Review: Management

‘Management’ gives Steve Zahn the lead role he deserves, but it’s otherwise a standard coming of age dramedy.
By  · Published on May 17th, 2009

Management is noteworthy because it offers Steve Zahn the starring vehicle he’s deserved since breaking into the business. As Mike, the film’s regular Joe protagonist, the actor perfects the particular sort of empathetic vulnerability he’s projected in films as different as Saving Silverman and Rescue Dawn. There may be no one currently working in Hollywood who better conveys a lovable shaggy dog image, inspiring sympathy rather than ridicule with his social blunders and earnest displays of emotion.

Otherwise, Stephen Belber’s feature filmmaking debut descends down the black hole of cuteness at the core of the journey of self-discovery that provides its narrative. It relies too heavily on precious comic convolutions and life platitudes to put forth the singularly unconvincing romance between Mike and Sue Claussen (Jennifer Aniston). The pair first meets at a small motel in Kingman, Arizona. Mike’s the hotel handyman and the son of its owners (Fred Ward and Margo Martindale). Sue is a traveling saleswoman of corporate art. What follows is an extended pursuit, as Mike hounds Sue across the country on a quest to convince her that she should love him.

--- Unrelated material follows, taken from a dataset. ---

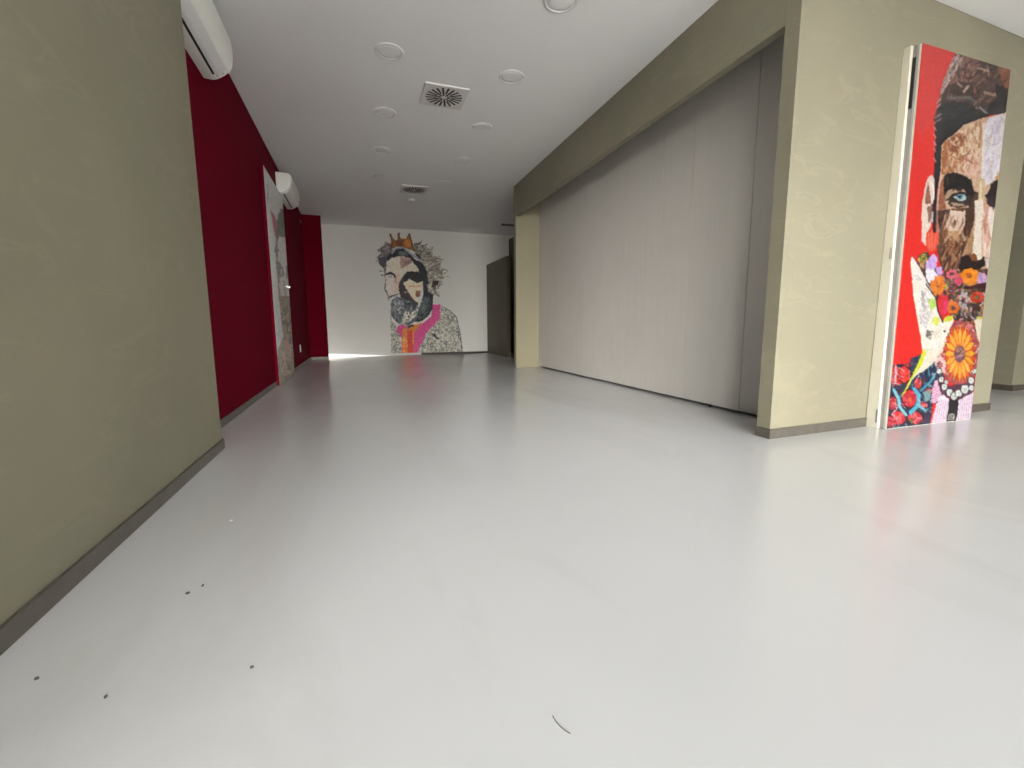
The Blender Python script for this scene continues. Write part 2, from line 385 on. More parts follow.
c.scatter([(360,600),(840,580),(830,768),(380,768)], 160, [(206,90,110),(226,130,70),(150,150,90),(190,160,190),(70,40,46),(170,60,60),(120,100,80),(230,200,190)], 32, 14, 0, 3, .5, .85)
c.poly([(310,230),(335,195),(355,205),(370,245),(412,225),(405,330),(362,398),(318,385),(300,310)], (234,88,66), 10)
for a in ((325,240,330,360),(350,230,352,380),(385,250,372,370)): c.line([(a[0],a[1]),(a[2],a[3])], 9, (250,136,112), .8)
c.scatter([(235,450),(300,380),(320,470),(260,520)], 34, [(168,176,70),(110,120,50),(222,214,120),(60,50,40),(200,130,80)], 45, 12, -.8, .8)
c.poly([(250,485),(290,470),(292,535),(262,515)], (196,136,100), 8)
c.poly([(300,525),(370,540),(405,600),(350,660),(308,640)], (236,232,242), 6); c.poly([(385,525),(430,515),(445,580),(400,605)], (198,160,224), 8)
c.poly([(308,475),(340,430),(372,415),(402,450),(384,530),(342,545),(298,515)], (206,176,232), 8); c.line([(330,450),(350,530)], 8, (170,130,205), .7)
c.star(410, 675, 62, 95, 9, (236,134,50), .3); c.ell(410, 675, 14, 18, (150,70,40))
c.star(655, 610, 88, 72, 9, (243,146,38), .34, .15); c.ell(650, 600, 20, 18, (190,90,30))
c.star(515, 590, 52, 45, 7, (228,104,124), .36); c.ell(572, 645, 34, 38, (216,84,112)); c.ell(755, 645, 40, 55, (202,164,204)); c.line([(740,600),(765,690)], 9, (160,120,170))
c.line([(700,700),(790,690)], 40, (62,26,30), .9)
c.fr(876, 280, 8.258)
mess = [(560,60),(720,20),(930,30),(900,300),(880,620),(700,330),(640,300),(590,200)]
c.poly(mess, (74,54,48), 16)
c.scatter(mess, 230, [(206,150,160),(120,124,80),(176,56,56),(150,140,140),(50,34,34),(214,196,190),(100,76,100),(196,110,60)], 30, 13, 0, 3, .5, .9)
c.star(835, 125, 60, 55, 8, (196,62,42), .36); c.line([(735,45),(905,40)], 26, (60,24,28), .9)
c.star(790, 10, 50, 24, 7, (236,140,50), .34)
c.star(500, 30, 60, 80, 8, (232,132,54), .3); c.ell(590, 30, 14, 20, (196,190,90))
c.poly([(520,110),(560,95),(605,110),(604,200),(562,318),(530,285)], (216,52,62), 10); c.poly([(565,150),(598,140),(590,250),(562,250)], (236,60,120), 10)
c.star(642, 205, 60, 65, 11, (226,116,52), .28); c.ell(640, 205, 12, 14, (120,50,30))
c.star(725, 150, 44, 90, 7, (180,170,170), .3)
c.poly([(260,640),(400,590),(470,640),(540,560),(640,540),(640,790),(260,790)], (34,60,84), 12)
# gerbera
c.ell(700, 590, 172, 275, (176,84,84), nz=20)
c.scatter([(570,420),(640,330),(780,330),(860,430),(870,768),(540,768),(540,600)], 220, [(236,214,220),(206,120,140),(120,70,110),(226,150,120),(190,70,70)], 16, 12, 0, 3, .3, .9)
c.ell(700, 590, 122, 228, (150,52,40)); c.star(700, 590, 142, 262, 16, (228,98,56), .13, .2, .2)
c.star(700, 590, 132, 246, 16, (250,184,66), .105, .2, .0)
c.ell(697, 592, 46, 72, (128,88,98)); c.scatter([(660,540),(740,540),(740,650),(660,650)], 60, [(180,140,160),(90,60,70),(206,140,90)], 12, 8, 0, 3)
c.poly([(812,320),(845,290),(905,300),(880,500),(845,490)], (236,226,200), 8); c.ell(852, 296, 24, 12, (206,206,90))
c.star(538, 685, 62, 90, 8, (238,196,194), .32); c.ell(538, 690, 14, 18, (200,120,120)); c.ell(480, 690, 22, 26, (120,80,70))
# bird
bird = [(305,-30),(420,-30),(500,110),(522,235),(560,325),(590,300),(648,290),(650,312),(600,420),(560,570),(480,660),(400,750),(360,790),(395,600),(378,450),(350,300),(325,150)]
c.fr(890, 200, 8.258)
c.poly([(182,430),(196,424),(245,500),(305,620),(372,790),(204,790),(188,600),(174,470)], (242,234,226), 6)
c.line([(196,424),(250,510),(310,625),(376,775)], 8, (90,80,80), .8)
c.scatter([(200,560),(260,600),(320,700),(340,768),(215,768)], 40, [(214,206,206),(250,246,240),(190,180,184)], 50, 10, 1.2, .2)
c.fr(876, 280, 8.258)
c.poly(bird, (240,234,222), 6)
c.poly([(375,50),(425,70),(445,170),(400,160)], (190,180,182), 8); c.poly([(425,385),(485,400),(455,470),(420,440)], (122,112,114), 10)
c.scatter([(340,0),(430,0),(480,200),(420,400),(380,400)], 70, [(206,198,200),(252,248,240),(176,168,172)], 70, 11, 1.1, .25)
c.poly([(440,140),(490,120),(505,190),(460,225)], (186,218,108), 10); c.ell(505, 312, 34, 36, (226,230,112), nz=10); c.poly([(560,320),(580,275),(640,270),(652,300),(600,325)], (214,216,76), 8)
c.line([(420,0),(500,115),(522,235),(560,322)], 10, (50,36,36)); c.ell(575, 400, 10, 14, (90,80,70))
c.poly([(500,560),(590,440),(555,570),(480,655)], (228,208,188), 8)
c.scatter([(440,420),(600,340),(560,540),(420,640)], 50, [(250,248,240),(224,214,200),(240,228,206)], 60, 12, 1.9, .2)
c.fr(870, 350, 8.258)
floral = [(150,110),(330,95),(345,50),(450,10),(560,130),(570,220),(530,430),(505,640),(110,690),(140,500)]
c.poly([(195,0),(450,0),(340,60),(330,110),(190,120)], (228,42,38), 4)
c.poly(floral, (42,56,82), 16)
c.poly([(190,120),(330,100),(325,230),(200,300),(170,260)], (206,54,50), 16)
c.scatter(floral, 90, [(30,40,60),(120,40,56),(60,110,130),(70,60,84)], 50, 16, 1, 1, .4, .9)
for x, y, a, b, q in ((290,190,48,70,(226,56,48)),(405,262,30,45,(204,58,66)),(335,395,62,75,(206,44,62)),(190,440,34,60,(180,46,56)),(232,565,66,62,(214,46,56)),(380,560,62,55,(206,48,60)),(452,452,34,22,(190,50,70)),(170,600,30,50,(196,40,60)),(500,330,24,26,(150,50,60))):
    c.ell(x, y, a*1.12, b*1.12, (60,20,32)); c.ell(x, y, a, b, q, nz=22)
    c.scatter([(x-a,y-b*.7),(x+a,y-b*.7),(x+a,y+b*.7),(x-a,y+b*.7)], 16, [(244,120,110),(150,24,40),(236,84,70),(250,170,170)], 30, 8, 0, 3, .6, .85)
c.ell(340, 405, 14, 22, (240,110,50)); c.ell(350, 590, 14, 20, (110,120,60))
for p_, w_, q in (([(200,320),(238,392),(252,470),(275,500),(305,540)],26,(128,204,216)), ([(236,470),(180,540)],10,(220,190,200)), ([(375,310),(412,365),(408,445),(345,520)],34,(82,176,204)), ([(430,325),(500,262),(548,190)],20,(66,150,176)), ([(405,448),(470,500)],24,(124,196,208)), ([(470,500),(520,470)],14,(90,150,160)), ([(530,180),(545,230)],24,(70,150,170)), ([(480,60),(500,200)],10,(90,160,190)), ([(540,30),(520,120)],10,(110,170,190))): c.line(p_, w_, q)
c.scatter(floral, 46, [(236,206,214),(220,180,196),(196,190,210)], 60, 5, 1.3, .9, .5, .85)
c.line([(218,110),(217,240)], 13, (236,196,210)); c.poly([(450,335),(512,320),(510,400),(470,425)], (124,164,164), 12)
c.poly([(560,200),(610,300),(620,420),(520,440),(500,620),(430,630),(520,430),(530,250)], (70,60,86), 14)
c.poly([(545,240),(575,235),(600,370),(540,440),(518,420),(525,320)], (238,196,218), 6)
for q in range(6): c.line([(528, 300+q*24), (590, 270+q*24)], 6, (200,110,150), .8)
sh = [(570,400),(615,350),(672,400),(640,600),(505,640)]
c.poly(sh, (242,228,238), 6)
for q in range(6): c.line([(570+q*17, 410), (528+q*20, 610)], 5, (196,140,184), .85)
c.poly([(735,410),(860,330),(860,600),(715,600)], (242,230,240), 6)
for q in range(6): c.line([(760+q*18, 400-q*8), (738+q*20, 580)], 5, (196,140,184), .85)
c.poly([(668,395),(742,400),(735,500),(718,600),(640,600),(655,500)], (30,25,30), 6)
c.poly([(660,525),(712,520),(706,572),(652,578)], (190,184,178), 6); c.line([(672,538),(695,535),(690,560),(668,562),(675,545)], 6, (50,44,44))
c.poly([(560,200),(640,290),(860,250),(860,200),(870,320),(760,400),(640,380),(590,330)], (96,56,74), 14)
for x, y, rr in ((670,340,30),(706,372,30),(742,345,28),(790,312,34),(842,235,26),(600,230,24),(626,292,26),(845,300,22),(640,250,16),(580,160,22),(865,160,20)):
    c.ell(x, y, rr*1.15, rr*1.3, (66,50,62)); c.ell(x, y, rr*.9, rr*1.05, (222,226,224), nz=12); c.ell(x, y, rr*.25, rr*.3, (170,190,150))
c.fr(876, 280, 8.258); c.ell(700, 590, 122, 228, (150,52,40)); c.star(700, 590, 142, 262, 16, (228,98,56), .13, .2, .2); c.star(700, 590, 132, 246, 16, (250,184,66), .105, .2, .0); c.ell(697, 592, 44, 70, (128,88,98)); c.scatter([(660,540),(740,540),(740,650),(660,650)], 60, [(180,140,160),(90,60,70),(206,140,90)], 12, 8, 0, 3)
c.fr(870, 350, 8.258)
c.poly([(425,40),(460,-40),(478,0),(445,95),(375,205),(275,375),(262,372),(285,335),(345,215)], (218,222,56), 8)
c.poly([(475,-10),(580,-10),(565,60),(480,135),(380,205),(320,285),(272,372),(372,195),(442,95)], (238,228,206), 6)
c.line([(425,45),(345,215),(268,370)], 5, (120,130,40), .7)

cvA.finish(3, .06)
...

The picture co-opts a standard indie dramedy visual template, with ample reaction show close-ups held on Mike, a multitude of landscapes both beauteous and mundane and the sort of earnest, naturally lit compositions that suggest the onset of psychological freedom and clarity for the stuck protagonist. It is, to a great extent, scrubbed clean, a vision of such atypical locales as Kingman, Baltimore and Aberdeen, Washington that makes everything from an office park to a resplendent mountain estate seem impossibly picturesque. The film registers as a consistent visual pleasure thanks to that approach, but it only furthers the overarching cause of its derailment: a steadfast removal from any semblance of reality.

Management looks and feels exactly as Hollywood appears to have determined such coming of age ventures should. It’s filled with just the right combination of heartfelt dramatics and quirky comedy, yo-yoing between the two modes from start to finish. The story hits all the familiar notes as it charts Mike’s unthawing, as our hero begins living his life to what movies have traditionally determined the fullest to be.

The character interacts with some terrifically offbeat characters, ranging from Sue’s nightmare of an on-again, off-again boyfriend (Woody Harrelson) to Al (James Hiroyuki Liao), a waiter in a Chinese restaurant. He finds himself stuck in absurdist comic scenarios, being fired upon by a BB gun after mistakenly parachuting into Woody’s pool. He has not one, not two, but three heartfelt conversations with his parents. He openly, unabashedly pines after Sue, never shying away from sharing his intense feelings for her, even as she steadfastly rejects them.

It’s the same tired stuff, reliant on credibility stretching coincidences and too calculated emotional journeys from point A to B that we’ve seen in everything from Say Anything to Garden State. The movie even rips off the former’s iconic window serenade, replacing Phil Collins with Zahn’s performance of “Feel Like Makin’ Love.” The clichés of tone and content that engulf the picture make it impossible to buy into the whimsical universe Belber creates. The constant awareness of the fact that the characters occupy a reality more closely informed by other movies than the world beyond the multiplex makes it impossible to experience the requisite full immersion.

Yet the star’s presence in every scene nearly mitigates the glaring flaws. There’s some cathartic pleasure to be had in the specter of his characteristic beleaguered beta male actually toughening up and going for the girl. One suspects he couldn’t be anything but likable and sympathetic if he tried. Aniston musters up a deglamorized, selfless image as best she can, and there are occasionally moments wherein the enormous weight of her tabloid celebrity fades away. Still, any amount of truth uncovered in their improbable relationship succumbs to an inescapable reality: these two actors, entrenched as they are in their personas, could only be brought together by the sort of credibility stretching machinations that derail the rest of the world they inhabit.